Data provided ▸
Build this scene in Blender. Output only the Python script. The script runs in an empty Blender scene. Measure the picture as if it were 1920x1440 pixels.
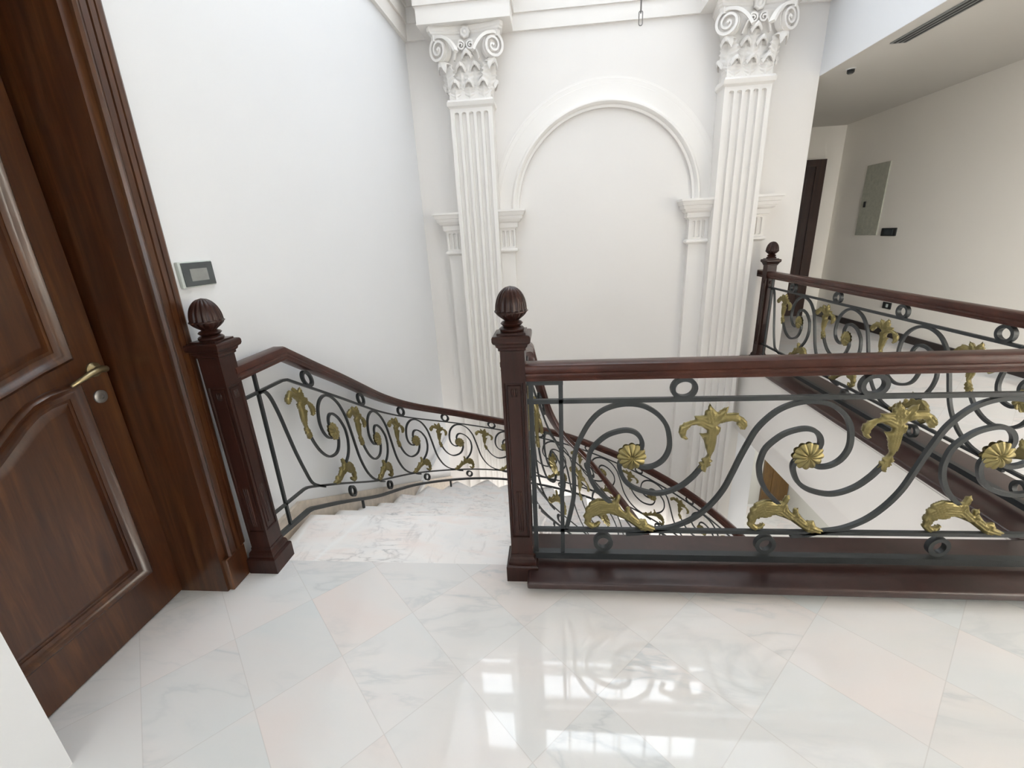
import bpy, bmesh, math, random
from mathutils import Vector, Matrix
from mathutils.geometry import delaunay_2d_cdt
R = math.radians
PI = math.pi
SC = bpy.context.scene
COL = SC.collection
random.seed(7)

# ------------------------------------------------------------------ materials
def new_mat(name):
    m = bpy.data.materials.new(name); m.use_nodes = True
    nt = m.node_tree; nt.nodes.clear()
    out = nt.nodes.new('ShaderNodeOutputMaterial'); b = nt.nodes.new('ShaderNodeBsdfPrincipled')
    nt.links.new(b.outputs[0], out.inputs[0])
    return m, nt, b
def N(nt, t, **kw):
    n = nt.nodes.new(t)
    for k, v in kw.items(): setattr(n, k, v)
    return n
def ramp(nt, src, stops):
    r = N(nt, 'ShaderNodeValToRGB'); e = r.color_ramp.elements
    while len(e) < len(stops): e.new(0.5)
    for i, (p, c) in enumerate(stops): e[i].position = p; e[i].color = (*c, 1)
    nt.links.new(src, r.inputs[0]); return r
def mixc(nt, fac, a, b, mode='MIX'):
    m = N(nt, 'ShaderNodeMix', data_type='RGBA', blend_type=mode)
    if isinstance(fac, (int, float)): m.inputs[0].default_value = fac
    else: nt.links.new(fac, m.inputs[0])
    for i, v in ((6, a), (7, b)):
        if isinstance(v, tuple): m.inputs[i].default_value = (*v, 1)
        else: nt.links.new(v, m.inputs[i])
    return m.outputs[2]
def math_n(nt, op, a, b=None):
    m = N(nt, 'ShaderNodeMath', operation=op)
    for i, v in ((0, a), (1, b)):
        if v is None: continue
        if isinstance(v, (int, float)): m.inputs[i].default_value = v
        else: nt.links.new(v, m.inputs[i])
    return m.outputs[0]
def coords(nt, scale=(1, 1, 1), rot=(0, 0, 0)):
    c = N(nt, 'ShaderNodeNewGeometry'); mp = N(nt, 'ShaderNodeMapping')
    mp.inputs['Scale'].default_value = scale; mp.inputs['Rotation'].default_value = rot
    nt.links.new(c.outputs['Position'], mp.inputs[0]); return mp.outputs[0]
def noise(nt, vec, scale, detail=4, rough=.55, dist=0):
    n = N(nt, 'ShaderNodeTexNoise'); n.inputs['Scale'].default_value = scale
    n.inputs['Detail'].default_value = detail; n.inputs['Roughness'].default_value = rough
    n.inputs['Distortion'].default_value = dist
    nt.links.new(vec, n.inputs['Vector']); return n
def bump(nt, b, h, strength, dist=.002):
    bp = N(nt, 'ShaderNodeBump'); bp.inputs['Strength'].default_value = strength
    bp.inputs['Distance'].default_value = dist
    nt.links.new(h, bp.inputs['Height']); nt.links.new(bp.outputs[0], b.inputs['Normal'])

def paint(name, rgb, rough=.45, bs=.08, spec=.4):
    m, nt, b = new_mat(name)
    n = noise(nt, coords(nt), 1.3, 2)
    c = ramp(nt, n.outputs[0], [(.3, tuple(x*.985 for x in rgb)), (.7, rgb)])
    nt.links.new(c.outputs[0], b.inputs['Base Color'])
    b.inputs['Roughness'].default_value = rough; b.inputs['Specular IOR Level'].default_value = spec
    bump(nt, b, noise(nt, coords(nt), 160, 2).outputs[0], bs, .001)
    return m
def wood(name, dark, mid, light, rough=.28, grain=(14, 14, 1.2), coat=.35, spec=.5):
    m, nt, b = new_mat(name)
    v = coords(nt, grain)
    n = noise(nt, v, 1.6, 6, .6, 1.2)
    c1 = ramp(nt, n.outputs[0], [(.28, dark), (.52, mid), (.78, light)])
    n2 = noise(nt, coords(nt, tuple(g*5 for g in grain)), 3, 3)
    c2 = ramp(nt, n2.outputs[0], [(.35, (.72, .72, .72)), (.6, (1, 1, 1))])
    nt.links.new(mixc(nt, .6, c1.outputs[0], c2.outputs[0], 'MULTIPLY'), b.inputs['Base Color'])
    b.inputs['Roughness'].default_value = rough
    b.inputs['Coat Weight'].default_value = coat; b.inputs['Coat Roughness'].default_value = .18
    b.inputs['Specular IOR Level'].default_value = spec
    bump(nt, b, n2.outputs[0], .08, .001)
    return m
def plain(name, rgb, rough=.5, metal=0., bs=0., bscale=80, spec=.5):
    m, nt, b = new_mat(name)
    n = noise(nt, coords(nt), 22, 3)
    c = ramp(nt, n.outputs[0], [(.3, tuple(x*.85 for x in rgb)), (.7, tuple(min(1, x*1.08) for x in rgb))])
    nt.links.new(c.outputs[0], b.inputs['Base Color'])
    b.inputs['Roughness'].default_value = rough; b.inputs['Metallic'].default_value = metal
    b.inputs['Specular IOR Level'].default_value = spec
    if bs: bump(nt, b, noise(nt, coords(nt), bscale, 3).outputs[0], bs, .002)
    return m

def marble_color(nt, vec, base, pink, grey, vein, vs=1.0):
    m1 = N(nt, 'ShaderNodeMapping'); m1.inputs['Rotation'].default_value = (0, 0, .75); m1.inputs['Scale'].default_value = (1, 2.6, 1); nt.links.new(vec, m1.inputs[0])
    n1 = noise(nt, m1.outputs[0], 2.0*vs, 4, .5, .5)
    c = ramp(nt, n1.outputs[0], [(.3, grey), (.5, base), (.72, pink)]).outputs[0]
    mp = N(nt, 'ShaderNodeMapping'); mp.inputs['Rotation'].default_value = (0, 0, .6)
    mp.inputs['Scale'].default_value = (1, 3.2, 1); nt.links.new(vec, mp.inputs[0])
    n2 = noise(nt, mp.outputs[0], 3.0*vs, 5, .55, .5)
    v = math_n(nt, 'ABSOLUTE', math_n(nt, 'SUBTRACT', n2.outputs[0], .5))
    vm = ramp(nt, v, [(0, (1, 1, 1)), (.028, (.25, .25, .25)), (.07, (0, 0, 0))]).outputs[0]
    n3 = noise(nt, vec, 1.7*vs, 3)
    vm2 = math_n(nt, 'MULTIPLY', vm, ramp(nt, n3.outputs[0], [(.44, (0, 0, 0)), (.66, (1, 1, 1))]).outputs[0])
    return mixc(nt, vm2, c, vein)
def floor_marble(name):
    m, nt, b = new_mat(name)
    g = N(nt, 'ShaderNodeNewGeometry'); s = N(nt, 'ShaderNodeSeparateXYZ')
    nt.links.new(g.outputs['Position'], s.inputs[0])
    u = math_n(nt, 'DIVIDE', math_n(nt, 'SUBTRACT', math_n(nt, 'ADD', s.outputs[0], s.outputs[1]), .34), .4)
    v = math_n(nt, 'DIVIDE', math_n(nt, 'ADD', math_n(nt, 'SUBTRACT', s.outputs[1], s.outputs[0]), .1), .5)
    cu, cv = math_n(nt, 'FLOOR', u), math_n(nt, 'FLOOR', v)
    cell = N(nt, 'ShaderNodeCombineXYZ'); nt.links.new(cu, cell.inputs[0]); nt.links.new(cv, cell.inputs[1])
    wn = N(nt, 'ShaderNodeTexWhiteNoise', noise_dimensions='2D'); nt.links.new(cell.outputs[0], wn.inputs['Vector'])
    off = N(nt, 'ShaderNodeVectorMath', operation='MULTIPLY_ADD')
    nt.links.new(wn.outputs['Color'], off.inputs[0]); off.inputs[1].default_value = (37, 29, 11)
    nt.links.new(g.outputs['Position'], off.inputs[2])
    c = marble_color(nt, off.outputs[0], (.775, .762, .755), (.79, .738, .72), (.725, .745, .748), (.60, .62, .63), .62)
    tint = ramp(nt, wn.outputs['Value'], [(0, (.94, .965, .97)), (.4, (1, 1, 1)), (.75, (1.0, .965, .945)), (.92, (.97, .95, .93))])
    tint.color_ramp.interpolation = 'CONSTANT'
    c = mixc(nt, .5, c, tint.outputs[0], 'MULTIPLY')
    def edge(x, n):
        f = math_n(nt, 'FRACT', x); d = math_n(nt, 'MINIMUM', f, math_n(nt, 'SUBTRACT', 1.0, f))
        return math_n(nt, 'LESS_THAN', d, n)
    jt = math_n(nt, 'MAXIMUM', edge(u, .005), edge(v, .004))
    c = mixc(nt, math_n(nt, 'MULTIPLY', jt, .32), c, (.5, .47, .45))
    nt.links.new(c, b.inputs['Base Color'])
    b.inputs['Roughness'].default_value = .035; b.inputs['Specular IOR Level'].default_value = .55
    bump(nt, b, noise(nt, coords(nt), 4, 1).outputs[0], .012, .001)
    return m
def stair_marble(name):
    m, nt, b = new_mat(name)
    o = N(nt, 'ShaderNodeObjectInfo')
    off = N(nt, 'ShaderNodeVectorMath', operation='MULTIPLY_ADD')
    cmb = N(nt, 'ShaderNodeCombineXYZ')
    for i in range(3): nt.links.new(o.outputs['Random'], cmb.inputs[i])
    g = N(nt, 'ShaderNodeNewGeometry')
    nt.links.new(cmb.outputs[0], off.inputs[0]); off.inputs[1].default_value = (31, 17, 7); nt.links.new(g.outputs['Position'], off.inputs[2])
    c = marble_color(nt, off.outputs[0], (.90, .875, .855), (.89, .81, .775), (.84, .84, .835), (.55, .54, .54), 2.2)
    mp = N(nt, 'ShaderNodeMapping'); mp.inputs['Rotation'].default_value = (0, 0, -.7); mp.inputs['Scale'].default_value = (1.5, .22, 1)
    nt.links.new(off.outputs[0], mp.inputs[0])
    n = noise(nt, mp.outputs[0], 1.6, 2.5, .35, 0)
    v = math_n(nt, 'ABSOLUTE', math_n(nt, 'SUBTRACT', n.outputs[0], .5))
    c = mixc(nt, ramp(nt, v, [(0, (.8, .8, .8)), (.012, (0, 0, 0))]).outputs[0], c, (.92, .92, .91))
    mq = N(nt, 'ShaderNodeMapping'); mq.inputs['Rotation'].default_value = (0, 0, -.75); mq.inputs['Scale'].default_value = (22, 7, 7)
    nt.links.new(off.outputs[0], mq.inputs[0])
    nq = noise(nt, mq.outputs[0], 1.0, 5, .65, .6)
    nm = noise(nt, off.outputs[0], 3.0, 2)
    f = math_n(nt, 'MULTIPLY', ramp(nt, nq.outputs[0], [(.56, (0, 0, 0)), (.72, (.55, .55, .55))]).outputs[0], ramp(nt, nm.outputs[0], [(.42, (.2, .2, .2)), (.62, (1, 1, 1))]).outputs[0])
    c = mixc(nt, f, c, (.50, .48, .47))
    nt.links.new(c, b.inputs['Base Color']); b.inputs['Roughness'].default_value = .22
    return m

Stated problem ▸
Extract, from the listing above, every line where the string "scene" occurs.

Reply ▸
Build this scene in Blender. Output only the Python script. The script runs in an empty Blender scene. Measure the picture as if it were 1920x1440 pixels.
SC = bpy.context.scene